### Task prompt
Exactly the lines from the one containing "wm=R.uniform(0,1)" through the one containing "ST+=[tt]*len(W); SW+=[(wm*.7+(.3 if" must be returned; include both ends and nothing else.
________________________________________
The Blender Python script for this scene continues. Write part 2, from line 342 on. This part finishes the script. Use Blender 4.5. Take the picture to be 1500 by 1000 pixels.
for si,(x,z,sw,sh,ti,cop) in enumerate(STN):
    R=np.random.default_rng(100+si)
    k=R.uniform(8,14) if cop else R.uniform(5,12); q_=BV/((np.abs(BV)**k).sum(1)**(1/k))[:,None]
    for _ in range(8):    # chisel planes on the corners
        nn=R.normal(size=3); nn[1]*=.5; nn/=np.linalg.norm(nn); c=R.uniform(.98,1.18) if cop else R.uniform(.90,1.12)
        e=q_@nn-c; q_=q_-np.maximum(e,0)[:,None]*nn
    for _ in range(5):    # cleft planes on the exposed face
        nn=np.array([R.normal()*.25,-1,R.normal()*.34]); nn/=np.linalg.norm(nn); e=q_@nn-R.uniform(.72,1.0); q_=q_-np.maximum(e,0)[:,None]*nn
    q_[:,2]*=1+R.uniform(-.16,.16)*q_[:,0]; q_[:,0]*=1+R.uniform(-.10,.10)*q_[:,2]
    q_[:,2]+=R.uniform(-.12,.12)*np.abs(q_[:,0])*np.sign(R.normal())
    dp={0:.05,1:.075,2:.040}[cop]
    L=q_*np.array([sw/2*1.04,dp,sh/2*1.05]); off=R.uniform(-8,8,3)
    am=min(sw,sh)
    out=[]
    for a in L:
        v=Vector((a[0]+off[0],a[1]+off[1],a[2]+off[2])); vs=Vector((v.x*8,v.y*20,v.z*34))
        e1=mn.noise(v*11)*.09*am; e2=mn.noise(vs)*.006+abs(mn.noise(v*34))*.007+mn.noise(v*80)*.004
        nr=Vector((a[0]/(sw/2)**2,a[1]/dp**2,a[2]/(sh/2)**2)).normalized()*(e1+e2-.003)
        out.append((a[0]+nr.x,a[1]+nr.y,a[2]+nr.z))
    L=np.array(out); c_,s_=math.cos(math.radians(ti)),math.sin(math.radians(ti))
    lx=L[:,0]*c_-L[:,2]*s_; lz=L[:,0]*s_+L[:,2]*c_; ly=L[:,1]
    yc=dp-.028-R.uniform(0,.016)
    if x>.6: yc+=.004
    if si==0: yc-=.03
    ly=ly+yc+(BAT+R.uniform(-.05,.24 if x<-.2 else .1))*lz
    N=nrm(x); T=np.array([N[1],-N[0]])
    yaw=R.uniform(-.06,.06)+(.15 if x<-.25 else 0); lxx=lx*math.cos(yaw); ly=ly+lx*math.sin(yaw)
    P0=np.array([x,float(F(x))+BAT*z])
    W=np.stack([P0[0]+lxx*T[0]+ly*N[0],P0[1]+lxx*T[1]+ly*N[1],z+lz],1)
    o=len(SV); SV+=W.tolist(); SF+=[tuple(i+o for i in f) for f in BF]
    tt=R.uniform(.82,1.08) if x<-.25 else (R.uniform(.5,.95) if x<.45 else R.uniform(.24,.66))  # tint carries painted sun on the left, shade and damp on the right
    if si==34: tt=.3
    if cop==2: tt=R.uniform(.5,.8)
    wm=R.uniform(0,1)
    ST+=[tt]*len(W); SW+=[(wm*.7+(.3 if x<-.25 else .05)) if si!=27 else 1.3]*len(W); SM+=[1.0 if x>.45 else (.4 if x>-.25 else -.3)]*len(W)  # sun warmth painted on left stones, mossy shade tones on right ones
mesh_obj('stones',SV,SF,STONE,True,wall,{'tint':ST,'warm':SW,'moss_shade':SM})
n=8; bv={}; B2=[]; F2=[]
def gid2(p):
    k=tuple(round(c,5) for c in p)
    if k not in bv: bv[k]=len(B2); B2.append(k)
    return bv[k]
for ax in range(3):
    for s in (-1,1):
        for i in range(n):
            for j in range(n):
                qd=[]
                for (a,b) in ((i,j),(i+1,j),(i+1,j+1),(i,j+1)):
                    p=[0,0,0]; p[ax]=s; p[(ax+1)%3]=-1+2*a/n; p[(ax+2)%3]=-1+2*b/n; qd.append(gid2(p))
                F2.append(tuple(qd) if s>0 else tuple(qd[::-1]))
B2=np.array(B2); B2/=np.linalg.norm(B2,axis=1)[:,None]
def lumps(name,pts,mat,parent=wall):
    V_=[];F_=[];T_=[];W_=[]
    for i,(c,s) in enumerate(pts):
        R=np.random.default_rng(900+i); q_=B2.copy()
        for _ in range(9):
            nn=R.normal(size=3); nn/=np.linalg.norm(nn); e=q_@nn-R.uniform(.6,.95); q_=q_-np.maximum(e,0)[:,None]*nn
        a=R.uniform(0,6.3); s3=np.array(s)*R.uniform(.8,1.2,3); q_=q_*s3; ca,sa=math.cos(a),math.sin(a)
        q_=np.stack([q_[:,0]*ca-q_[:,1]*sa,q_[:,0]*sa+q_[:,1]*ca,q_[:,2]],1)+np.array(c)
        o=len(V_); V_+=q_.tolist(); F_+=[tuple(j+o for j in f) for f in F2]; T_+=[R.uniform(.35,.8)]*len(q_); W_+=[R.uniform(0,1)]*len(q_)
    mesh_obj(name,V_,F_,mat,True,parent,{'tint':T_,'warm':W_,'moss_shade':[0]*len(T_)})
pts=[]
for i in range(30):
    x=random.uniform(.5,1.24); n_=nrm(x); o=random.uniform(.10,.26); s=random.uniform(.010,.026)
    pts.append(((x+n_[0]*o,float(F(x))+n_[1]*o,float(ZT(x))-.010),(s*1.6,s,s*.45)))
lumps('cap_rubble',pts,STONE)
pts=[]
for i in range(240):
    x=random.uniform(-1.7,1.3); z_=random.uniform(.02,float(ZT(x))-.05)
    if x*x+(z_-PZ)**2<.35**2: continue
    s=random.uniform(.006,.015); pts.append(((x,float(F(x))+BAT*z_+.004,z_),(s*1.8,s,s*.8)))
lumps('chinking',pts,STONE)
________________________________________
### Expected answer
    wm=R.uniform(0,1)
    ST+=[tt]*len(W); SW+=[(wm*.7+(.3 if x<-.25 else .05)) if si!=27 else 1.3]*len(W); SM+=[1.0 if x>.45 else (.4 if x>-.25 else -.3)]*len(W)  # sun warmth painted on left stones, mossy shade tones on right ones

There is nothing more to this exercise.